Hispanic voters, Mr. Camarillo said, “might not go into the direction of the Obama camp.”
Hispanics made up 12 percent (roughly 300,000) of the eligible voters in NV and Hillary won more than two-thirds of those votes, including many of the 60,000-member Culinary Workers Union rank-and-file - 45 percent of whom are Hispanic – who defied their union leadership and voted for Hillary instead of Obama.
In all, Hilllary got 51 percent of the vote, to Obama’s 45 percent. Edwards finished below 5 percent, which knocks him out of serious contention. While Hillary won half the votes of whites and women, Obama got 83 percent of the black vote (Hillary got 14 percent). Clearly, the Hispanic vote made the difference for Hillary.
On the Republican side, the only surprise in the race is that Ron Paul came in second, with 14 percent of the vote to Romney’s 51 percent). Romney’s rivals had ceded NV to him, in part because NV has the 4th largest population of Mormons by percentage (after UT, ID and WY), and nearly all of them (95 percent) gave their votes to Romney.
In SC, McCain edged Huckabee out by three points (33 percent to 30 percent). Huckabee no doubt wishes he had been able to get the evangelicals in SC to vote for him in a monolithic bloc as they did for Romney in NV - which would have given him more wiggle room to do without the 16 percent of the conservative and Republican vote that Thompson siphoned off.
Huckabee’s campaign is convinced that that their man would have otherwise beaten McCain. Jim Pinkerton, a senior advisor to the Huckabee campaign, tells The Stiletto via e-mail: “There's no question that Thompson was the spoiler for us. You can do the math and see that we would have won otherwise.”
But The Stiletto isn’t sure the math adds up. More than half the state’s voters are evangelicals, and Huckabee had only a 13 point advantage over McCain amongst these voters (40 percent vs. 27 percent); in NH he split the evangelical vote with McCain and Romney. Perhaps when Thompson drops out of the race, Huckabee will be able to rack up a high enough percentage of evangelical and values vote to be competitive in the five Southern states holding a primary or caucus on Super Duper Tuesday.
The races on both sides are like half-cooled Jell-O – still fluid, but slowly starting to set.
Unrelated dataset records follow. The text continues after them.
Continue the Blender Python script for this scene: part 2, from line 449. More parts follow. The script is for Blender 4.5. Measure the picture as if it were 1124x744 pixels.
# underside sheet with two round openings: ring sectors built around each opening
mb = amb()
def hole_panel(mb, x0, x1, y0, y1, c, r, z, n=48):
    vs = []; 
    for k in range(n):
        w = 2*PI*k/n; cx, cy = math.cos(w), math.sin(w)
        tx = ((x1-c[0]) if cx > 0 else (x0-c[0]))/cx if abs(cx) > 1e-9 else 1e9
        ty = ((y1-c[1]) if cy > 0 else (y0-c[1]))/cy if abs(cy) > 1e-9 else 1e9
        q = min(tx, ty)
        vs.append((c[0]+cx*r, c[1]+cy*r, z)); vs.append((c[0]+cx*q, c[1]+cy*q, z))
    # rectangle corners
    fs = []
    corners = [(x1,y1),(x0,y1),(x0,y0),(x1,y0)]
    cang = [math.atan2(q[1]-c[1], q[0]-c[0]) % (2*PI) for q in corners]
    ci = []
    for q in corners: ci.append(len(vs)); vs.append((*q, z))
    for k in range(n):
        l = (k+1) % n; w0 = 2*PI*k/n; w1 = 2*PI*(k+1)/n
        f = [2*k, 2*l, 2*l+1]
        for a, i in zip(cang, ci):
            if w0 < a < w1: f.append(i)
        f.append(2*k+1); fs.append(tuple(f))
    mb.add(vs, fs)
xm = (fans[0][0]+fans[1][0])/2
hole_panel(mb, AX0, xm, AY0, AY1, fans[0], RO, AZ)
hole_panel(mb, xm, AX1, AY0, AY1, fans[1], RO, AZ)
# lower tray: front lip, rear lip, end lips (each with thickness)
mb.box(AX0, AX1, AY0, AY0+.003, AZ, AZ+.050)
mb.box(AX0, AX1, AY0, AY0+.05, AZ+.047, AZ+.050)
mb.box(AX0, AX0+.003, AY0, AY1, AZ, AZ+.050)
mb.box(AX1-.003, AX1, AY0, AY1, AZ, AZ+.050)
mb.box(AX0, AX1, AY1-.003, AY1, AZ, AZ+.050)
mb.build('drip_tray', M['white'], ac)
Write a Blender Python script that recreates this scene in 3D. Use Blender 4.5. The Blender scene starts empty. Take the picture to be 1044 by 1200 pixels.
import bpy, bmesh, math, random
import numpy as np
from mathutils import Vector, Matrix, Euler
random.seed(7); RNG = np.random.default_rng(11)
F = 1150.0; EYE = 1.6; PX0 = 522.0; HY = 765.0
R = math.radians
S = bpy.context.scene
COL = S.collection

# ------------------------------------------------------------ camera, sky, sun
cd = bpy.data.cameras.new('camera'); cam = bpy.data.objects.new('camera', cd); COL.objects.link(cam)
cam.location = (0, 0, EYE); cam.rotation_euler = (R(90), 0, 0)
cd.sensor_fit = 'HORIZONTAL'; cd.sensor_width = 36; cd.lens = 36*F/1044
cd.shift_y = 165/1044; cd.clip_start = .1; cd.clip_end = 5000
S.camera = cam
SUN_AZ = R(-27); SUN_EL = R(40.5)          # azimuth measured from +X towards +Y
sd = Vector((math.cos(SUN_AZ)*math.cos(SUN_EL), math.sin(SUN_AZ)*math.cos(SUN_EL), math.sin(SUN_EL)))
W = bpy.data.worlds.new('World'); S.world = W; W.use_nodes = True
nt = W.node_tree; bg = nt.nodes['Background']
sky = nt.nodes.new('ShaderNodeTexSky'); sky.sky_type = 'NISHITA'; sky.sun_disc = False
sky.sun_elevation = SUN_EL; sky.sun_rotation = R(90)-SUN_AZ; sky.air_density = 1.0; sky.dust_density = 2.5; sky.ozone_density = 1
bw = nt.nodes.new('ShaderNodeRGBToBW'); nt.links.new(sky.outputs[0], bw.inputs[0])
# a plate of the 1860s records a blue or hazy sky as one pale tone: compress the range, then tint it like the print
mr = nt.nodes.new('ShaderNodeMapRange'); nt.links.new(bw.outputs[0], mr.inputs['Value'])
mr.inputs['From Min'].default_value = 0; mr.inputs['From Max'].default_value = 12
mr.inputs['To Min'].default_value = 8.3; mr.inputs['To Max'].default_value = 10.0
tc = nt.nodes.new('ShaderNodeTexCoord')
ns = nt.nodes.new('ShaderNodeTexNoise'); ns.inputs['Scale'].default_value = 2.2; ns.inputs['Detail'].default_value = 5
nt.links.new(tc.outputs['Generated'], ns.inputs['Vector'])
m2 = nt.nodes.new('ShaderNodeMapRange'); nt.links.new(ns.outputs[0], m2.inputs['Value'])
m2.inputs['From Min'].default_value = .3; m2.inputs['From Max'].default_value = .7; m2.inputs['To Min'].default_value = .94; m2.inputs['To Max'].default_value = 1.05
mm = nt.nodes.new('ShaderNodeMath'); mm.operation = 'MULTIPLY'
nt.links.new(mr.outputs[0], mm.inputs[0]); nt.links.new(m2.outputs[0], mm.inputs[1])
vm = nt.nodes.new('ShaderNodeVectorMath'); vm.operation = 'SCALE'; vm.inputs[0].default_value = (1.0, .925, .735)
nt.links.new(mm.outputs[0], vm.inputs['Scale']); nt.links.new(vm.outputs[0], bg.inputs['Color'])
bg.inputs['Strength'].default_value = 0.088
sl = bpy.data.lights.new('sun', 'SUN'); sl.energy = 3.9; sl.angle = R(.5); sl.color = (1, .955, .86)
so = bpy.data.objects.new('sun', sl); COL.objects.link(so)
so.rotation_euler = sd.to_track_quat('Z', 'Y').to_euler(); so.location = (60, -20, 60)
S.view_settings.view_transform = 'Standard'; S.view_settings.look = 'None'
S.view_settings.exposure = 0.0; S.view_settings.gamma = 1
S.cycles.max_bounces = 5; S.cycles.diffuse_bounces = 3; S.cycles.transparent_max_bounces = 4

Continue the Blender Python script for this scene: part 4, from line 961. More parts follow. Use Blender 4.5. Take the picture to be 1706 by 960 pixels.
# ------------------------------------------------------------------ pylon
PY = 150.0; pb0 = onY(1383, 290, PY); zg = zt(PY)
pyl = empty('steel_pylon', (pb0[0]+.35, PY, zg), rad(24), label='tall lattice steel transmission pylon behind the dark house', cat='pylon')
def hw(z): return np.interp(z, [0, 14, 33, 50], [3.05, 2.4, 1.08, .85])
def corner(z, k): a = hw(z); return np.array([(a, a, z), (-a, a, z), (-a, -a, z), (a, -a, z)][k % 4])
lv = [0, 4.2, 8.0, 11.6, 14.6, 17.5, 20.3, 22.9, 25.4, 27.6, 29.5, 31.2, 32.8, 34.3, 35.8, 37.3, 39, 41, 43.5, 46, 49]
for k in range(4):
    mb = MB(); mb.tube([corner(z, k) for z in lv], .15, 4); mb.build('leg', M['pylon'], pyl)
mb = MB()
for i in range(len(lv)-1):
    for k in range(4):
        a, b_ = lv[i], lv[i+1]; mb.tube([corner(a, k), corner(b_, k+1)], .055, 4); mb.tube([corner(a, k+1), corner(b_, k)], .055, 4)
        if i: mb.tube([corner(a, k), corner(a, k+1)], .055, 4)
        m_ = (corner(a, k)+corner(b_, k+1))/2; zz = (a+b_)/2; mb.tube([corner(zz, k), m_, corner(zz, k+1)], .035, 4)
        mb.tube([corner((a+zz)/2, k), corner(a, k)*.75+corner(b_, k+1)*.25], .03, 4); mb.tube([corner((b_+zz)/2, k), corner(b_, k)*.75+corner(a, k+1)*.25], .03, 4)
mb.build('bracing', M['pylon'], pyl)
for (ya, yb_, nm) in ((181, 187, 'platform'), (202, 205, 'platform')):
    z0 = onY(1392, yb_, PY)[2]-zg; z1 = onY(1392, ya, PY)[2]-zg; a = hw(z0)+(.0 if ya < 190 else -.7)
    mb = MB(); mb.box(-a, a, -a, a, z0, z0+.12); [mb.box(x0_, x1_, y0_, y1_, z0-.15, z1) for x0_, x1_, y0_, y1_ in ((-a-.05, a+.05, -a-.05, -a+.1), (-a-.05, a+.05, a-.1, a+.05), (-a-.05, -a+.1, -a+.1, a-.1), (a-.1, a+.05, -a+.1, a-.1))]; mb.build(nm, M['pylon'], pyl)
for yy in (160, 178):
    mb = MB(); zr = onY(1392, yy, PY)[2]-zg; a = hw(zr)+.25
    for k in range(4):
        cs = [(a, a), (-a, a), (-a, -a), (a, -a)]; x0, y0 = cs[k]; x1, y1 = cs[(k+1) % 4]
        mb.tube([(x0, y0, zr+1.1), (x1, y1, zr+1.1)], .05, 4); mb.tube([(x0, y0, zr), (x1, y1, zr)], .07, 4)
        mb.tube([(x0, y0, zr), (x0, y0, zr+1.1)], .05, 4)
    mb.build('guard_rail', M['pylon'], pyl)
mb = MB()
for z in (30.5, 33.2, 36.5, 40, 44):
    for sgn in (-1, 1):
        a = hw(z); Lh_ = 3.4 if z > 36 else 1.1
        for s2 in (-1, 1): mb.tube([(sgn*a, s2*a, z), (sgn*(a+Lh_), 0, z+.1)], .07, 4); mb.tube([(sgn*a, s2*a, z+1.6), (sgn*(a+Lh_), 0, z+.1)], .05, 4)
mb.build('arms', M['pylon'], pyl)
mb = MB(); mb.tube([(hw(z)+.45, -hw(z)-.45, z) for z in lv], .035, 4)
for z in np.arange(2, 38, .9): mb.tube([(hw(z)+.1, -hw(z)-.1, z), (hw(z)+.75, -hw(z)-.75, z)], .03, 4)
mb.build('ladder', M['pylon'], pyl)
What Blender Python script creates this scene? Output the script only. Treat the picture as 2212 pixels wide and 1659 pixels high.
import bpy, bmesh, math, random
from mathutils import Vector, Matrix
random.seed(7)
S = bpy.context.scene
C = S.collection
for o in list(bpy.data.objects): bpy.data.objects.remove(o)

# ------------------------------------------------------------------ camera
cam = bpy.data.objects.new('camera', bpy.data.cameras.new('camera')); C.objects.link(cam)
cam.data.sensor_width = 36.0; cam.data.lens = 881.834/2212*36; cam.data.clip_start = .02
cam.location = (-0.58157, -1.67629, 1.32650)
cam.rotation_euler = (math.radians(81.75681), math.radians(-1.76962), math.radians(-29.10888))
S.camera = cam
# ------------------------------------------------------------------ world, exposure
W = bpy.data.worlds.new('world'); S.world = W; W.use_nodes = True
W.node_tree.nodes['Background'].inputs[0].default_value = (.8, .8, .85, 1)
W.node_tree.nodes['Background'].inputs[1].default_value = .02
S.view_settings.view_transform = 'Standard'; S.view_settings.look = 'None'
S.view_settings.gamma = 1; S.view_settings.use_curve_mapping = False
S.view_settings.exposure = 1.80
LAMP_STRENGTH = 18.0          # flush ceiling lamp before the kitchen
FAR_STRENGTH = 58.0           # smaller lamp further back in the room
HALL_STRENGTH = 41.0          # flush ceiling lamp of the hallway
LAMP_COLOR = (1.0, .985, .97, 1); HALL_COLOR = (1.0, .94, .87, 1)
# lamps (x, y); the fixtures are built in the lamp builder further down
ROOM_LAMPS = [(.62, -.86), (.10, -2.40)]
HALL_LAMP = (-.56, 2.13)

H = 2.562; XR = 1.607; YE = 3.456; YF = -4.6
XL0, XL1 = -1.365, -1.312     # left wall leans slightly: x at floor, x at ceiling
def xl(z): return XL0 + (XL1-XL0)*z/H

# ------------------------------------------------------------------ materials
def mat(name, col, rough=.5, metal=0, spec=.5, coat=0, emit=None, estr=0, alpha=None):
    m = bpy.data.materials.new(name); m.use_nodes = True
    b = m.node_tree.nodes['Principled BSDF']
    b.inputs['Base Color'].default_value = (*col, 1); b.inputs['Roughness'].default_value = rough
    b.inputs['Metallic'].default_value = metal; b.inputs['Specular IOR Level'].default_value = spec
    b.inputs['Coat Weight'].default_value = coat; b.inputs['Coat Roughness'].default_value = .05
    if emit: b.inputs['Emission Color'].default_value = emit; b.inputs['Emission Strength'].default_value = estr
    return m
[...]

Hillary’s in a stronger position going into FL than Obama, even if he wins in SC next week on the strength of black support. Different state, different race: One out of five voters are Hispanic, and they’re pretty evenly divided between the Democrat and Republican parties. Hillary will win the state (as well as CA, NY and NJ on February 5th) if she repeats the success she had in NV amongst Hispanics.